Before 1,050 fans at Curley Field yesterday, Townsend was charged with shadowing Hartford junior Vito Serafini, a two-time New England all-star with career numbers of 34 goals and 18 assists. He got off just two shots, as Townsend's work spurred Loyola's fourth shutout in its last five games.

It's a defense that needed introductions last year. Goalie Shawn Boehmcke and stopper Vince Moskunas (Calvert Hall) are sophomores. Sweeper Steve Nichols (Boys' Latin) is a senior, but he transferred in from James Madison last year. Most experienced is Stan Lembryk, a three-year starter who began at Loyola as a midfielder.

The Greyhounds beat St. Peter's 9-0 in Saturday's semifinals, but the goals didn't come as easily against Hartford. Sento was resting four starters for an anticipated overtime when one of the subs scored with just 6:15 left. Jim Garvey's first collegiate goal came courtesy of a Scott Geraghty cross from the left end line.

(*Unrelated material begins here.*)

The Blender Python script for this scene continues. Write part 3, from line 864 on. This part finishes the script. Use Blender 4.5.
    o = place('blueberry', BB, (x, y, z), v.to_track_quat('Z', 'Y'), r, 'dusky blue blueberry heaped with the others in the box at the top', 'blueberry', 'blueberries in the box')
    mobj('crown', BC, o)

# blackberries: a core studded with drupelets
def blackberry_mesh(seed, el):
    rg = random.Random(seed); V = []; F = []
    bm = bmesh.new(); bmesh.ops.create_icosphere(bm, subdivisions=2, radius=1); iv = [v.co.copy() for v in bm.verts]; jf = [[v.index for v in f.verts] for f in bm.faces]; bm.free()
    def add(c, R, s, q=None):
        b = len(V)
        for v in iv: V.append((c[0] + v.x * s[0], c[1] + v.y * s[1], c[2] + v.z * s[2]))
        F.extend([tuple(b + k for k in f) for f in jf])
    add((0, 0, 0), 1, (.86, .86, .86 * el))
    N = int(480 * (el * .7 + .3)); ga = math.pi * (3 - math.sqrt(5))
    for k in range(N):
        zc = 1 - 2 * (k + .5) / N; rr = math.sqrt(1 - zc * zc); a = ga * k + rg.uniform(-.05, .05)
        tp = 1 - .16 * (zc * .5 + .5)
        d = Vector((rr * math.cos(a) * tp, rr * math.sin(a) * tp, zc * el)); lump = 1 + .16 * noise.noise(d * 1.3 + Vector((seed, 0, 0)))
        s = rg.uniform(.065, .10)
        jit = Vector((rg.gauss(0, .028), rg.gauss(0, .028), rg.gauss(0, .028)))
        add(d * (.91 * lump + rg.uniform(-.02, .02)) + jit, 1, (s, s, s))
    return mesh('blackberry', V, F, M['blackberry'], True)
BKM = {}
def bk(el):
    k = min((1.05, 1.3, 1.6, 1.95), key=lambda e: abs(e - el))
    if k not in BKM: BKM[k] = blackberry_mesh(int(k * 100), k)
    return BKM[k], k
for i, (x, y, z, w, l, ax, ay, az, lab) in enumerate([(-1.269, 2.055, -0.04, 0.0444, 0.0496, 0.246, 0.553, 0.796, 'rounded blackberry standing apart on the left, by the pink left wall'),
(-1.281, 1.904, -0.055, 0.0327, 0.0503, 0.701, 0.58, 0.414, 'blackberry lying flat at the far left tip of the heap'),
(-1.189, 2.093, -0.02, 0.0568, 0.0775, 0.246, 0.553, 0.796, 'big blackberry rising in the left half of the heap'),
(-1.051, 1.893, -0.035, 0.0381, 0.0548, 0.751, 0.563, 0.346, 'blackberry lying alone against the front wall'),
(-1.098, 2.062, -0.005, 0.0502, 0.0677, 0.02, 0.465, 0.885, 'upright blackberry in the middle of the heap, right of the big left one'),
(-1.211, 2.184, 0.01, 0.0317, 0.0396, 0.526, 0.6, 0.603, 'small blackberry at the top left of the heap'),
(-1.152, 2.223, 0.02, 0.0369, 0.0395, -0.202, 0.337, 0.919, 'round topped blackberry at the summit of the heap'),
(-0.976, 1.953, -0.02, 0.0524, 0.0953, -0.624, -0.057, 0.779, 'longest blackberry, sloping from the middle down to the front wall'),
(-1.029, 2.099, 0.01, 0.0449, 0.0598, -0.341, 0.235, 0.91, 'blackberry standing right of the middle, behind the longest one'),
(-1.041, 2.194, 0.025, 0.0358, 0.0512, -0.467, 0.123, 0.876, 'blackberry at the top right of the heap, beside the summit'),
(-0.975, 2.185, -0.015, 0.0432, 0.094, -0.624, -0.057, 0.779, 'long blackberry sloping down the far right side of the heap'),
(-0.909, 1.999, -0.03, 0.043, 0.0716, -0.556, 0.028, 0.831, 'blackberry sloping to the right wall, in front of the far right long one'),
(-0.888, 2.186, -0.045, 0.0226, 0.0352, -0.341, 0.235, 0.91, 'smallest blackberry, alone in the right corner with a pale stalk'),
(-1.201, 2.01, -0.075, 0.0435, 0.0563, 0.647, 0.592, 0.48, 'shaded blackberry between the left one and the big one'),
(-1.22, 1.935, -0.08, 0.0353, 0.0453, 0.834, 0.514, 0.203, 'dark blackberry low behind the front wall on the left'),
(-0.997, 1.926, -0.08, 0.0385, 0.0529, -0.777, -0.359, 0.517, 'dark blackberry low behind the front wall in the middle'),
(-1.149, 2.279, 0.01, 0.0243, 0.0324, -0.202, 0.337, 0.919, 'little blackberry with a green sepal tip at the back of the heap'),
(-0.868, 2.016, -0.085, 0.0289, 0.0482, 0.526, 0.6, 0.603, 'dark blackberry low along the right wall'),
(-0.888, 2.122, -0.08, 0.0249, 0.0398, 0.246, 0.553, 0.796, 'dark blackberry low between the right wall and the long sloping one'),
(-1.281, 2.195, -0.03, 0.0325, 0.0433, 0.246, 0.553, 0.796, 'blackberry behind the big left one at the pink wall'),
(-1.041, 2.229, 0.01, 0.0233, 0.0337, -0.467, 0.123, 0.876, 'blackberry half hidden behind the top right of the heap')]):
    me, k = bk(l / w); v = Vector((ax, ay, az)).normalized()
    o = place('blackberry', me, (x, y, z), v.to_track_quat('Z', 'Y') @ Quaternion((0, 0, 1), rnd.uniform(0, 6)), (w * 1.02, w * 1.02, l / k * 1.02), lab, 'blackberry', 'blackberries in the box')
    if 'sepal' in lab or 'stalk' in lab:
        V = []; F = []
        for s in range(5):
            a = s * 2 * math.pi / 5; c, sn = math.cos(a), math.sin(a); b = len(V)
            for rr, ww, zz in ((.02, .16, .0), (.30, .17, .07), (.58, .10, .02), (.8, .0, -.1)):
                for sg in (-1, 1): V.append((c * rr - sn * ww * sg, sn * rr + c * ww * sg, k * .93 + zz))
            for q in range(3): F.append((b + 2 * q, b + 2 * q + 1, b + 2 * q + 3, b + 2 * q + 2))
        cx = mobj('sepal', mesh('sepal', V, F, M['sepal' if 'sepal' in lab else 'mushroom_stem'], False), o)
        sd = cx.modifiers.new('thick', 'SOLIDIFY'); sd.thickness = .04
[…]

In addition to Townsend, the all-tournament team included Geraghty, Boehmcke, Garvey and Rob Elliott. Last year's Metro Atlantic Athletic Conference Rookie of the Year, Elliott scored three goals on four shots Saturday, giving him 10 for the season and 18 for his career. Both he and Geraghty prepped at Calvert Hall.

The all-tournament team had three Hartford players, including Chris Love, a sophomore back out of Oakland Mills.

Loyola will try to extend its 13-game unbeaten streak next weekend, when it tries to crash the St. Louis Umbro Classic. The host Billikens, whom the Greyhounds play Saturday, are ranked No. 13 in the nation.